Political Bribery – Only An Indian Phenomenon? Not Really

Posted on September 16, 2011 in Politics at Play

By Arshia Chatterjee:

Ranging from election rigging, to military-political corruption, political bribery has become a pervasive and inescapable truth of our everyday life. This is the case not only in India, but in several nations around the world. Even though it remains inconspicuous, political bribery and corruption exist behind the shadows. For example, let us take the scandal that occurred in Russia, over the illegal casinos. Although the men who began this issue were clearly to be persecuted, nothing was done because the law enforcement officials had higher priorities — their self-interest. Among the more shocking happenings, the former Prime Minister of Croatia, Sanader, was charged and arrested a year and a half ago for having bags of money sent to him from public enterprises. Some of the most ridiculous and the most appalling cases of political and government bribery stem from America. Take, for instance, the Bill Jefferson incident, where he stored over $90,000 in his freezer to hide it from authorities, or the more famous incident, when the former governor of Rhode Island, Di-Prete, was charged with going into a dumpster in an alley to retrieve his illegal bribe, which lost him his reputation forever.

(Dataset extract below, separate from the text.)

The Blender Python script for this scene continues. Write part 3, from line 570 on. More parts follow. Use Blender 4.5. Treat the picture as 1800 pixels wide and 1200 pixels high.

Political corruption and bribery have various effects on the community, including economic effects as well as social and communal effects. Not to mention, it makes people trust the government less and makes them more wary about their leaders.  Furthermore, it affects the environment in a negative way. For instance, the government uses legislation and regulation as a way of sustaining the environment. It puts limits on levels of pollution that a certain firm may reach, and if that limit is crossed, a fine will have to be paid by the firm. However, in such a case, if government officers and executives are bribed with ease, companies may take advantage of it by violating their grants. This may have adverse effects on the environment, ultimately leading to market failure. Also, corruption through political bribery leads to poverty. For instance, in Bihar, around 80% of the subsidized food aid that is meant to be received by the poor is filched by officials.

Apart from these, there are several other unfavourable effects that political bribery can have on a society, which is why it is important to plug corruption as soon as it begins. If it is too late, “A government is but a carcass, and soon falls by its own corruption and decay”, in the words of Amos B Alcott.